Storms, cold push Manitoba canola crop reseeding to three- year high
Manitoba farmers will have to reseed the most canola acres in three years after cold and stormy weather killed crops, the government said.
As of May 26, growers submitted 486 reseeding claims for the oilseed, the most since 2012, when 742 claims were filed, said David Koroscil, manager of insurance projects and sales at Manitoba Agricultural Services Corporation, a government- owned company that provides risk- management and financial services to farmers.
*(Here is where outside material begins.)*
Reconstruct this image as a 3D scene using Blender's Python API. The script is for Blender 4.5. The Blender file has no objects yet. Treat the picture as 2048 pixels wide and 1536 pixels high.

Freezing temperatures, sleet and wind “basically tore the stems of the canola plant off,” Koroscil said Tuesday from Portage la Prairie, Man.
Some plants seeded early in parts of the Prairies were damaged or killed after temperatures fell as low as - 6C ( 21F) earlier this month.
Frost, wind and excess moisture harmed canola, the province’s agriculture ministry said in a May 25 report.
The oilseed also represented the bulk of the 140 reseeding claims filed in Saskatchewan, the country’s biggest canola producer, according to the Saskatchewan Crop Insurance Corporation.
The figure is still well short of last spring, when 1,100 claims were submitted, said Darby Warner, executive director of the Melville, Sask.- based insurer.
“The saving grace was that the frost occurred early enough that the majority of the crop wasn’t out of the ground yet,” Warner said in a telephone interview on Tuesday.